East and south-east there are extensive ruins on the way to Erîha—mounds, small foundations, and portions of an aqueduct. They do not appear to be of any great antiquity.
Jericho was inhabited in the fourth and fifth centuries, to which date the buildings near the Tell are most probably to be ascribed.—See ‘Memoirs, Survey of Western Palestine,’ vol. iii., pp. 173, 223. (L.)
[103] Well of St. Elisæus. May this be Elisha’s spring at ‘Ain es Sultan? (W.)
[104] The church is interesting as being the only basilica of Constantine left standing in Palestine.
The atrium is destroyed, but the basilica, consisting of a nave and four aisles, is almost intact, the original columns and the clerestory walls, with fragments of glass mosaic (of twelfth century), remaining. The basilica measures 87 feet east and west by 75 feet north and south.
At the east end is a transept with north and south apses and an east apse of equal size. The floor of the transept is raised for a width equal to that of the basilica nave (35 feet). The basilica is separated by a wall, erected by the Greeks in 1842, from the transept.—‘Palestine Exploration Memoirs,’ vol. iii., pp. 83-85.

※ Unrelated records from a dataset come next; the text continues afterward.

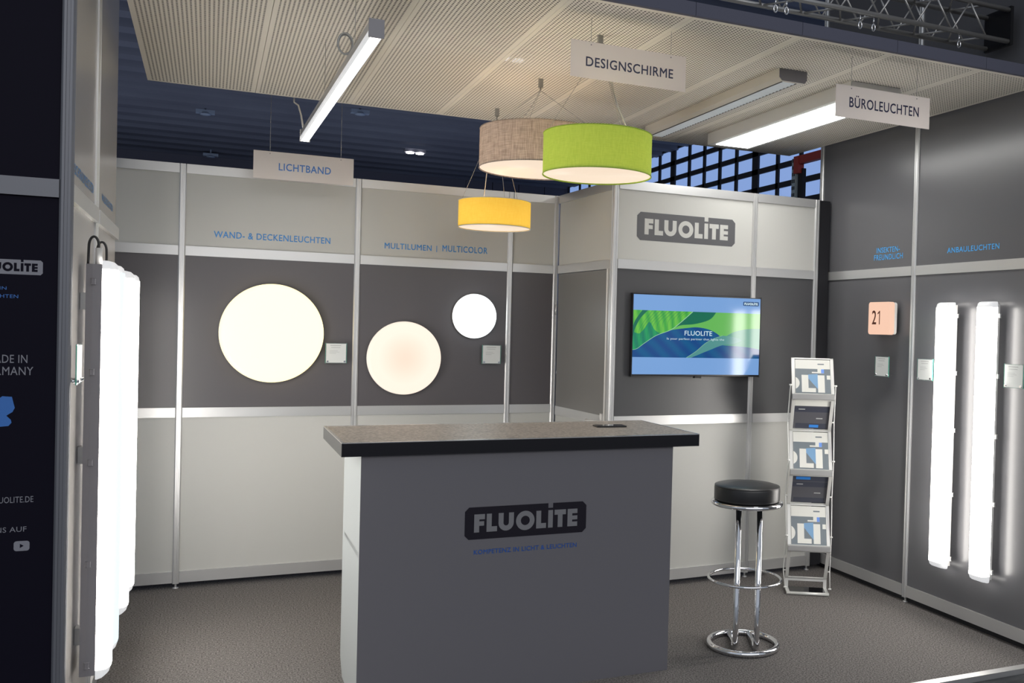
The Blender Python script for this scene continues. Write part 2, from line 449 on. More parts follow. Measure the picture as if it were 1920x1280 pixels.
# cabin: side with a door, front with the screen
A_ = .03
Dp, Ep = Vector((2.3284, 0, 0)), Vector((2.3838, -.8877, 0))
ud = (Ep-Dp).normalized(); LS = (Ep-Dp).length
nd_ = Vector((ud.y, -ud.x, 0))
if nd_.x > 0: nd_ = -nd_
W = Wall('wall_cabin_side', 'narrow storage cabin side wall with a door in it', Dp, ud, nd_)
W.rail(0, LS, ZT); W.rail(0, LS, Z1)
W.panel(0, LS, Z1[1], ZT[0], M_WHITE)
W.bar('door_jamb', LS-.085, LS-.019, -.036, -.002, .03, Z1[0], M_ALU)
W.bar('door_jamb', LS-.105, LS-.087, -.030, .004, .03, Z1[0], M_PLASTIC)
dr = struct('door_1', 'cabin door with dark upper and white lower panel', 'door', tuple(Dp))
def dbar(name, a0, a1, d0, d1, z0, z1, m, par):
    mb = MB(); c = (W.P(a0, d0, z0)+W.P(a1, d1, z1))/2
    mb.obox(c, ud, nd_, Zv, abs(a1-a0)/2, abs(d1-d0)/2, abs(z1-z0)/2); return obj(name, mb, m, par)
dbar('door_panel', .022, LS-.108, -.024, -.010, 1.06, Z1[0]-.003, mat('grey_door_panel', lincol=(.19, .185, .18), rough=.4), dr)
dbar('door_panel', .022, LS-.108, -.024, -.010, .06, 1.0, M_WHITE, dr)
dbar('door_rail', .022, LS-.108, -.028, -.006, 1.0, 1.06, M_ALU, dr)
dbar('door_rail', .022, LS-.108, -.028, -.006, .03, .06, M_ALU, dr)
mb = MB(); q = W.P(LS-.14, -.006, 1.022)
mb.obox(q, ud, nd_, Zv, .016, .006, .05, .003)
mb.tube([q+nd_*.0, q+nd_*.045, q+nd_*.05-ud*.03, q+nd_*.05-ud*.12], .010, 10)
obj('door_handle', mb, M_PLASTIC, dr)
for z in (.4, 1.72):
    mb = MB(); q = W.P(.022, .004, z); mb.tube([q-Zv*.035, q+Zv*.035], .008, 8); obj('hinge', mb, M_ALU, dr)

ub = Vector((math.cos(A_), math.sin(A_), 0)); nb = Vector((math.sin(A_), -math.cos(A_), 0))
W = Wall('wall_cabin_front', 'storage cabin front with white and anthracite panels in aluminium frames', Ep, ub, nb)
WF = W
W.post(0); W.post(1.0); W.post(1.4973)
for a0, a1 in ((0, 1.0), (1.0, 1.4973)):
    for z in (Z0, Z2, Z1, ZT): W.rail(a0, a1, z)
    W.panel(a0, a1, Z0[1], Z2[0], M_WHITE); W.panel(a0, a1, Z2[1], Z1[0], M_DARKB); W.panel(a0, a1, Z1[1], ZT[0], M_WHITE)
mb = MB(); logo_plate(mb, W.P(0, -.0122, 0), ub, Zv, .146, 2.145, .706, .173); obj('logo_plate', mb, M_PRINTGREY, W.root)
mb = MB(); logo_letters(mb, W.P(0, -.0115, 0), ub, Zv, .146, 2.145, .706, .173); obj('lettering', mb, M_WHITE, W.root)
W.bar('filler_panel', 1.519, 1.612, -.06, -.02, .03, 2.5, M_GAP)

# right wall
W = Wall('wall_right', 'tall anthracite right wall with light aluminium rails', (4.0, -.70, 0), -Yv, -Xv)
PR = [0, .942, 1.942, 2.942]
for a in PR: W.post(a, 4.3)
for a0, a1 in zip(PR, PR[1:]):
    W.rail(a0, a1, Z0); W.rail(a0, a1, Z1)
    W.panel(a0, a1, Z0[1], Z1[0], M_DARKW); W.panel(a0, a1, Z1[1], 4.3, M_DARKW)
W.bar("kick_gap", 0, 2.942, -.05, -.035, 0.0, .04, M_GAP)
W.letter('lettering', 'INSEKTEN-', .592, .807, 2.119, 2.152, M_BLUER)
W.letter('lettering', 'FREUNDLICH', .570, .836, 2.074, 2.108, M_BLUER)
W.letter('lettering', 'ANBAULEUCHTEN', 1.208, 1.591, 2.081, 2.111, M_BLUER)

# left wall, seen at a grazing angle, and the dark panel beside it that faces the aisle
W = Wall('wall_left', 'tall anthracite left wall with pale rail, seen at a slant', (-.255, -2.65, 0), Yv, Xv)
WL = W
W.post(.85, 4.0)
for a0, a1 in ((.015, .85), (.85, 1.735)):
    W.rail(a0, a1, Z0); W.rail(a0, a1, Z1, ledge=.006)
    W.panel(a0, a1, Z0[1], Z1[0], M_LEFTW); W.panel(a0, a1, Z1[1], 4.0, M_LEFTW)
W.letter('lettering', 'FEUCHTRAUMLEUCHTEN', .176, .776, 2.070, 2.106, M_BLUE)
W.letter('lettering', 'HALLENLEUCHTEN', 1.089, 1.555, 2.082, 2.113, M_BLUE)
W = Wall('wall_front', 'dark printed panel wall facing the aisle at the left edge', (-.264, -2.65, 0), -Xv, -Yv)
W.alu = M_ALUD
W.post(0, 4.0); W.post(1.0, 4.0)
W.rail(0, 1.0, Z0); W.rail(0, 1.0, Z1)
W.panel(0, 1.0, Z0[1], Z1[0], M_POSTER); W.panel(0, 1.0, Z1[1], 4.0, M_POSTER)
PF = Vector((0, -2.6372, 0))
def fl(name, txt, x0, x1, z0, z1, m):
    mb = MB(); letters(mb, txt, PF, Xv, Zv, x0, x1, z0, z1, 1.05, .0006); obj(name, mb, m, W.root)
mb = MB(); logo_plate(mb, PF, Xv, Zv, -.504, 1.7205, .180, .0455); obj('logo_plate', mb, M_WHITEPRINT, W.root)
mb = MB(); logo_letters(mb, PF-Yv*.0006, Xv, Zv, -.504, 1.7205, .180, .0455); obj('lettering', mb, M_POSTER, W.root)
fl('lettering', 'KOMPETENZ IN', -.560, -.419, 1.672, 1.682, M_BLUED)
fl('lettering', 'LICHT & LEUCHTEN', -.560, -.388, 1.647, 1.658, M_BLUED)
fl('lettering', 'MADE IN', -.467, -.361, 1.447, 1.472, M_WHITEPRINT)
fl('lettering', 'GERMANY', -.482, -.345, 1.409, 1.435, M_WHITEPRINT)
fl('lettering', 'WWW.FLUOLITE.DE', -.512, -.339, 1.013, 1.032, M_WHITEPRINT)
fl('lettering', 'UNS AUF', -.455, -.356, .922, .938, M_WHITEPRINT)
def rrect(x0, x1, z0, z1, r, n=5):
    out = []
    for cx, cz, a0 in ((x1-r, z1-r, 0), (x0+r, z1-r, PI/2), (x0+r, z0+r, PI), (x1-r, z0+r, 1.5*PI)):
        for k in range(n+1):
            a = a0+PI/2*k/n; out.append((cx+r*math.cos(a), cz+r*math.sin(a)))
    return out
mb = MB(); mb.flat(rrect(-.389, -.347, .862, .893, .008), PF, Xv, Zv); mb.flat(rrect(-.462, -.426, .860, .894, .009), PF, Xv, Zv)
ic = obj('social_icon', mb, M_WHITEPRINT, W.root)
mb = MB(); mb.flat([(-.3725, .8715), (-.3725, .8845), (-.3625, .878)], PF-Yv*.0006, Xv, Zv); obj('play_mark', mb, M_POSTER, ic)
mp = [(-.432, 1.3385), (-.425, 1.344), (-.400, 1.342), (-.396, 1.324), (-.392, 1.308), (-.398, 1.295), (-.414, 1.284), (-.402, 1.271), (-.400, 1.262), (-.408, 1.252), (-.44, 1.249), (-.475, 1.256), (-.497, 1.275), (-.50, 1.31), (-.49, 1.325), (-.47, 1.335), (-.455, 1.352), (-.445, 1.339)]
mb = MB(); mb.flat(mp, PF, Xv, Zv); obj('country_outline', mb, M_BLUED, W.root)

# booth ceiling of perforated sheet panels
HC = 2.885; CY0, CY1 = -2.635, -.33
ceil = struct('ceiling', 'cream perforated metal panel ceiling hung over the booth', 'ceiling', (0, 0, HC))
SX = [-.177, .37, .895, 1.421, 1.945, 2.473, 2.978, 3.51, 3.985]
for a, b_ in zip(SX, SX[1:]):
    mb = MB(); g = .0012; x0, x1 = a+g, b_-g; bx0, bx1, by0, by1 = x0+.020, x1-.020, CY0+.022, CY1-.018
    for q in (R4(x0, x1, CY0, by0), R4(x0, x1, by1, CY1), R4(x0, bx0, by0, by1), R4(bx1, x1, by0, by1)):
        mb.flat(q, (0, 0, HC), Xv, Yv)
    for q in ((Vector((x0, CY0, HC)), Vector((x1, CY0, HC))), (Vector((x0, CY1, HC)), Vector((x1, CY1, HC))), (Vector((x0, CY0, HC)), Vector((x0, CY1, HC))), (Vector((x1, CY0, HC)), Vector((x1, CY1, HC)))):
        mb.face([q[0], q[1], q[1]+Zv*.03, q[0]+Zv*.03])
    mb.mi = 1; mb.flat(R4(bx0, bx1, by0, by1), (0, 0, HC), Xv, Yv)
    obj('ceiling_panel', mb, [M_CREAM, M_PERF], ceil)
FXS = [-.177, .37, .895, 1.421, 1.943, 2.464, 2.980, 3.514, 3.985]
tr = struct('trim_2', 'dark blue grey fascia boards along the front of the ceiling', 'trim', (0, CY0, HC))
for a, b_ in zip(FXS, FXS[1:]):
    mb = MB(); mb.box(a+.001, b_-.001, CY0-.022, CY0-.002, HC-.002, HC+.053); obj('fascia_board', mb, M_FASCIA, tr)

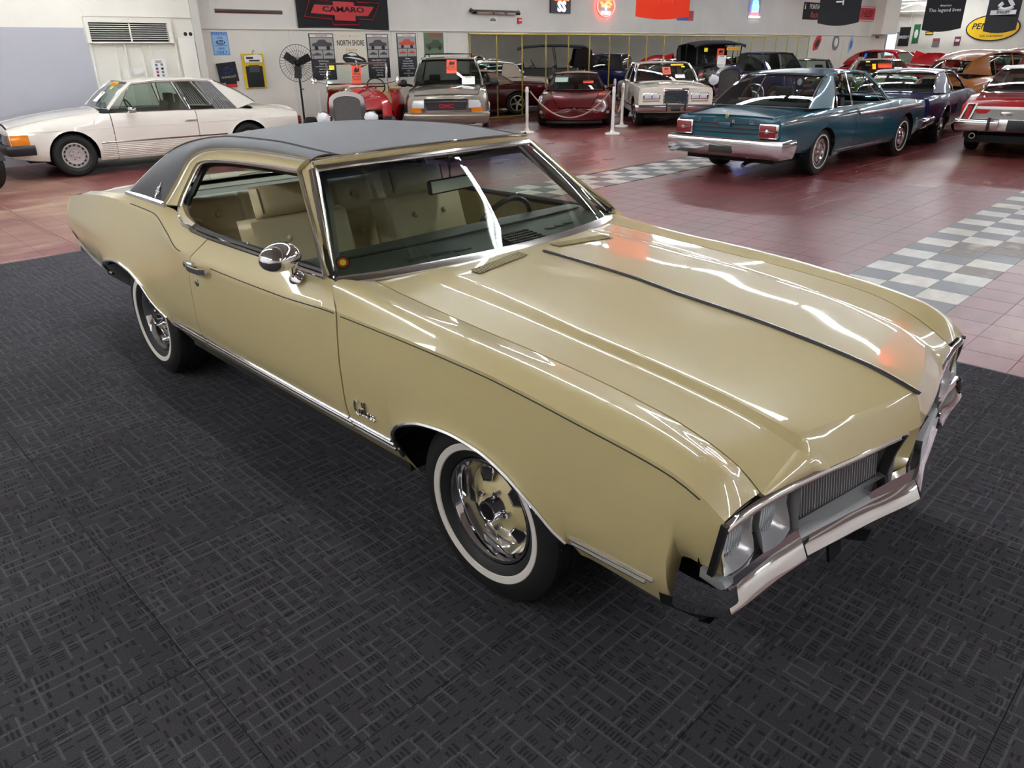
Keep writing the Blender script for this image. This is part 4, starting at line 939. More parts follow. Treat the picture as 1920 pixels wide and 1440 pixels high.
# inner sides, headliner
for sg in (-1, 1):
    b = MB(); b.grid(np.array([[(-.68, .80, .42), (-1.4, .81, .42), (-2.0, .78, .42), (-2.5, .74, .42)], [(-.70, .80, .80), (-1.4, .81, .80), (-2.0, .80, .80), (-2.5, .76, .8)], [(-.82, .815, .955), (-1.4, .825, .957), (-2.03, .81, .965), (-2.35, .755, 1.02)]])*[1, sg, 1]); tp = hp(b, 'door_trim_panel', SEATM, angle=60)
    b = MB(); b.tube([(-1.5, sg*.82, .95), (-1.5, sg*.82, .985)], .004, 6); b.ball((-1.5, sg*.82, .988), .008); b.build('lock_button', CHROME, tp)
    b = MB(); b.box((-1.75, sg*.76, .70), (-1.15, sg*.80, .74), .015); b.build('armrest', SEATM, tp)
    q = np.array([(-2.27, .755, 1.04), (-2.235, .785, 1.03), (-2.15, .812, .992), (-2.03, .825, .972)]); b = MB(); b.bar(crv(q, 10)*[1, sg, 1], .05, .03, up=(0, 0, 1)); b.build('sill_pad', SEATM, tp)
hl = []
for p in Sr[2:]:
    t = np.linspace(-1, 1, 11); hl.append(np.stack([p[0]+0*t, p[1]*1.02*t, p[2]-.045+.02*(1-t*t)], 1))
hp(MB().grid(np.array(hl)), 'headliner', mat('headliner', (150, 142, 116), .8), angle=60)
# visor and inner pillar
b = MB(); b.box((-1.32, -.58, 1.262), (-1.20, -.08, 1.278), .006); b.box((-1.32, .08, 1.262), (-1.20, .58, 1.278), .006); hp(b, 'sun_visor', mat('headliner', (150, 142, 116), .8))
for sg in (-1, 1):
    b = MB(); b.sweep((pb_-[.03, .05, .01])*[1, sg, 1], [(-.02, -.01), (.02, -.01), (.02, .01), (-.02, .01)], up=(0, sg, .3)); hp(b, 'pillar_trim', mat('pillar_inner', (84, 78, 62), .6))
# round inspection sticker on the glass
d = np.array((-.868, -.74, 1.0)); dn = MB(); dn.lathe([(.0005, 0), (.028, 0)], (0, 0, 0), 'z', 24); dn.mi = 1; dn.lathe([(.0005, .0004), (.022, .0004)], (0, 0, 0), 'z', 24); dn.mi = 2; dn.lathe([(.0005, .0008), (.013, .0008)], (0, 0, 0), 'z', 20)
so = dn.build('windshield_sticker', [INK, mat('sticker_red', (190, 40, 40), .5), YELLOW], hero); so.location = (-.866+1.4, -.752, 1.008); so.rotation_euler = (0, .86, -.55)
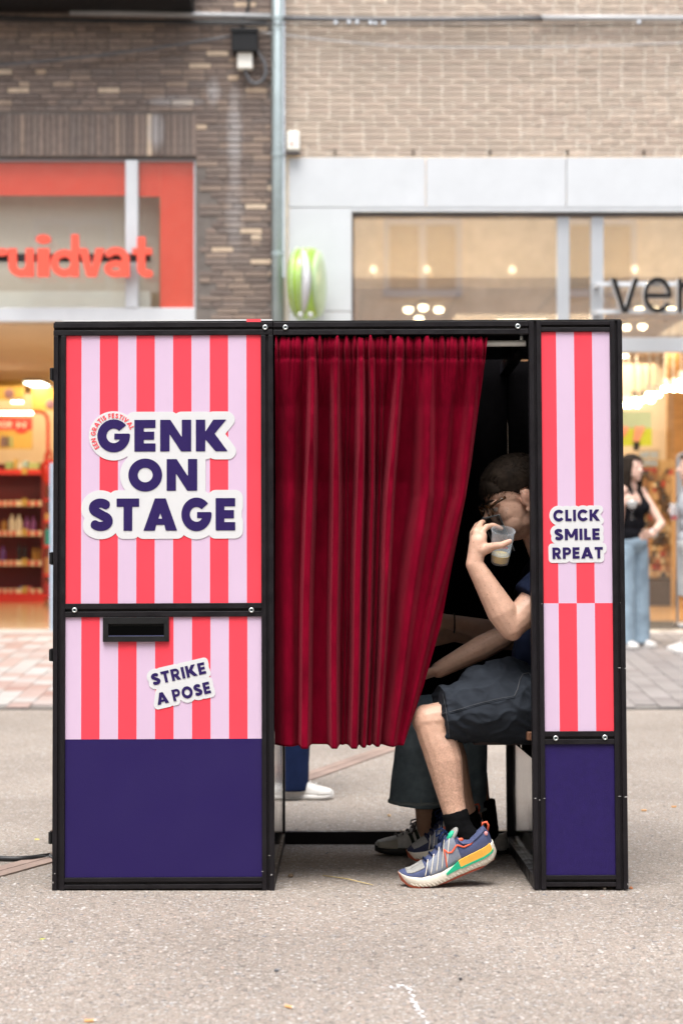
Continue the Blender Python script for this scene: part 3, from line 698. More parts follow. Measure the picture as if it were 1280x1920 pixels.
for i, (px, py, zz) in enumerate(spots):
    Y = (zz - CZ) * F / (960 - py); p = P(px, py, Y); lo = i < 9
    Y2 = Y if lo else Y * .88; 
    if not lo: p = P(px, py, Y2)
    lab = (['left lamp of the cluster of four behind the wide upper window', 'right lamp of the cluster of four behind the wide upper window', 'upper middle lamp of the cluster of four behind the wide upper window', 'lowest lamp of the cluster of four behind the wide upper window',
        'warm spot lamp seen between the v and e of the black lettering', 'warm spot lamp seen behind the e of the black lettering', 'warm spot lamp seen right of the e of the black lettering', 'warm spot lamp below the black lettering beside the booth top', 'warm spot lamp below the black lettering, second from the booth top'][i] if lo else
        ORD[i - 9] + ' lamp from the booth in the slanting row of hanging spots')
    e = empty('spot_lamp', p, lab, 'lamp', 'ceiling spots of the right shop' if lo else 'hanging spots of the right shop')
    ra = .052 if lo else .050
    put('lamp_shade', MB().cyl(p + Vector((0, .03, .10)), p, ra * .7, ra * 1.06, 14), M['alu_white'], e)
    put('lamp_bulb', MB().ell(p + Vector((0, -.012, -.01)), (ra, ra * .8, ra * .75), n=12, k=6), M['warm'], e)
    put('lamp_stem', MB().cyl(p + Vector((0, .03, .10)), Vector((p.x, p.y + .03, 3.405)), .008, n=8), M['alu_white'], e)
for i, (x, y, pw) in enumerate(((2.0, 20.5, 52), (4.5, 20.5, 52), (3.6, 25, 55))):  # added panels that give off the light of the small spots
    ceiling_lamp(x, y, 3.375, .3, .12, ('square ceiling lamp near the window of the right shop', 'square ceiling lamp by the entrance of the right shop', 'square ceiling lamp deep in the right shop')[i], 'panel lamps of the right shop', power=pw, size=1.6, col=(1, .74, .46), m=M['warm2'])

for i, px in enumerate((700, 800, 960, 1190, 1300)):
    e = empty('wall_washer', (X(px, 18.05), 18.05, 3.58), ('leftmost', 'second', 'third', 'fourth', 'fifth')[i] + ' small warm uplight along the pale bulkhead behind the upper shop window', 'lamp', 'uplights of the bulkhead')
    put('lamp_cup', MB().cyl((X(px, 18.05), 18.05, 3.412), (X(px, 18.05), 18.05, 3.55), .012, .03), M['alu'], e)
    l = bpy.data.lights.new('lamp_light', 'POINT'); l.energy = 8; l.color = (1, .78, .52); l.shadow_soft_size = .04
    lo = bpy.data.objects.new('lamp_light', l); COL.objects.link(lo); lo.parent = e; lo.location = (0, 0, .03)

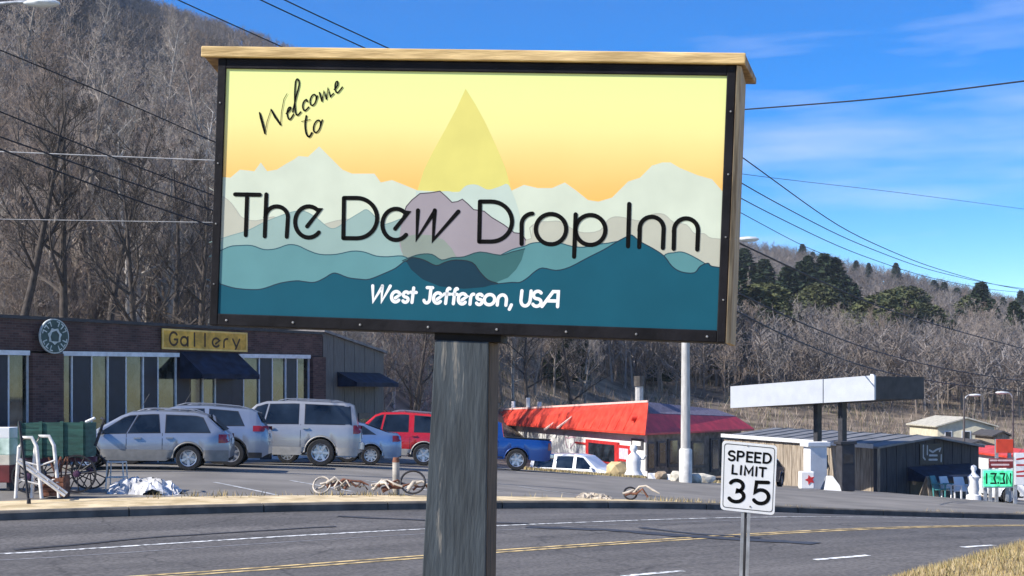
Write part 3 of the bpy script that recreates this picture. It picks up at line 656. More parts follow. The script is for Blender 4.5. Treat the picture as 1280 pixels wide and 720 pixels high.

Notwithstanding the slight notice of this city taken by Procopius, the part taken by Justinian in its adornment is otherwise spoken of in a very striking manner, and its celebrated basilica, usually stated, as above, to have been the work of Constantine, has been assigned in part to Justinian. The eastern part is almost certainly later than Constantine.
‘The choir, with its three apses, does not seem to be part of the original arrangement, but to have been added by Justinian when he renovated—Eutychius says rebuilt—the church.’—Fergusson’s ‘History’ (1867), vol. ii., p. 290.
Eutychius’ account is thus:
‘Jussit etiam Imperator legatum Ecclesiam Bethleemiticam quæ parva fuit diruere, aliamq, amplam, magnam et pulchram fabricare, adeo ut non esset Hierosolymis templum ipsâ pulchrius.